Set exercise:
Extract every line below, verbatim.

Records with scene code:
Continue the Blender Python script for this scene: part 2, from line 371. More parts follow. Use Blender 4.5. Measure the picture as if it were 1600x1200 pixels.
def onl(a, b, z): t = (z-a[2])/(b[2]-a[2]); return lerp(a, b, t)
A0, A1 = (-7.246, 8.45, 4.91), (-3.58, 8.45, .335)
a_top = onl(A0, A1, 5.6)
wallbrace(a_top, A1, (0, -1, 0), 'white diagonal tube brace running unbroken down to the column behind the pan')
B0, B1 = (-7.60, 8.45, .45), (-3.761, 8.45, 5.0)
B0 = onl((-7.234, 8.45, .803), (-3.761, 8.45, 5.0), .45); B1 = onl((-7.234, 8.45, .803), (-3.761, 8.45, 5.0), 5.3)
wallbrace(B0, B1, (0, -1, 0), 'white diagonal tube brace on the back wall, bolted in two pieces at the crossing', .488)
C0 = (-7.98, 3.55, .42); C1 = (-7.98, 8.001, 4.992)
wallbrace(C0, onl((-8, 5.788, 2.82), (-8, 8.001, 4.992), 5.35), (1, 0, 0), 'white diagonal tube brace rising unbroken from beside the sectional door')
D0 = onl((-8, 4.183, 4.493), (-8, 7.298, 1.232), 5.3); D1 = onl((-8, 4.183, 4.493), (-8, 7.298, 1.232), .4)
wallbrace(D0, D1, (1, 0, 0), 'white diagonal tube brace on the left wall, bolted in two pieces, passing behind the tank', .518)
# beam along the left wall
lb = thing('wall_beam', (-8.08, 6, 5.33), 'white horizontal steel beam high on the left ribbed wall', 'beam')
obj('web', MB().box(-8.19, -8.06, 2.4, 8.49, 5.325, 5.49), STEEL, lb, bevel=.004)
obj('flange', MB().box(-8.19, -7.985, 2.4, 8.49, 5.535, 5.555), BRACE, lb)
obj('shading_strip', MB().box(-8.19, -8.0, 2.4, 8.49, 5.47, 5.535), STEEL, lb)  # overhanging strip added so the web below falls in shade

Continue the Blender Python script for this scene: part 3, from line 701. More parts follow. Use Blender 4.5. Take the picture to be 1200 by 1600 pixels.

Correct result:
Continue the Blender Python script for this scene: part 2, from line 371. More parts follow. Use Blender 4.5. Measure the picture as if it were 1600x1200 pixels.
def onl(a, b, z): t = (z-a[2])/(b[2]-a[2]); return lerp(a, b, t)
A0, A1 = (-7.246, 8.45, 4.91), (-3.58, 8.45, .335)
a_top = onl(A0, A1, 5.6)
wallbrace(a_top, A1, (0, -1, 0), 'white diagonal tube brace running unbroken down to the column behind the pan')
B0, B1 = (-7.60, 8.45, .45), (-3.761, 8.45, 5.0)
B0 = onl((-7.234, 8.45, .803), (-3.761, 8.45, 5.0), .45); B1 = onl((-7.234, 8.45, .803), (-3.761, 8.45, 5.0), 5.3)
wallbrace(B0, B1, (0, -1, 0), 'white diagonal tube brace on the back wall, bolted in two pieces at the crossing', .488)
C0 = (-7.98, 3.55, .42); C1 = (-7.98, 8.001, 4.992)
wallbrace(C0, onl((-8, 5.788, 2.82), (-8, 8.001, 4.992), 5.35), (1, 0, 0), 'white diagonal tube brace rising unbroken from beside the sectional door')
D0 = onl((-8, 4.183, 4.493), (-8, 7.298, 1.232), 5.3); D1 = onl((-8, 4.183, 4.493), (-8, 7.298, 1.232), .4)
wallbrace(D0, D1, (1, 0, 0), 'white diagonal tube brace on the left wall, bolted in two pieces, passing behind the tank', .518)
# beam along the left wall
lb = thing('wall_beam', (-8.08, 6, 5.33), 'white horizontal steel beam high on the left ribbed wall', 'beam')
obj('web', MB().box(-8.19, -8.06, 2.4, 8.49, 5.325, 5.49), STEEL, lb, bevel=.004)
obj('flange', MB().box(-8.19, -7.985, 2.4, 8.49, 5.535, 5.555), BRACE, lb)
obj('shading_strip', MB().box(-8.19, -8.0, 2.4, 8.49, 5.47, 5.535), STEEL, lb)  # overhanging strip added so the web below falls in shade

Continue the Blender Python script for this scene: part 3, from line 701. More parts follow. Use Blender 4.5. Take the picture to be 1200 by 1600 pixels.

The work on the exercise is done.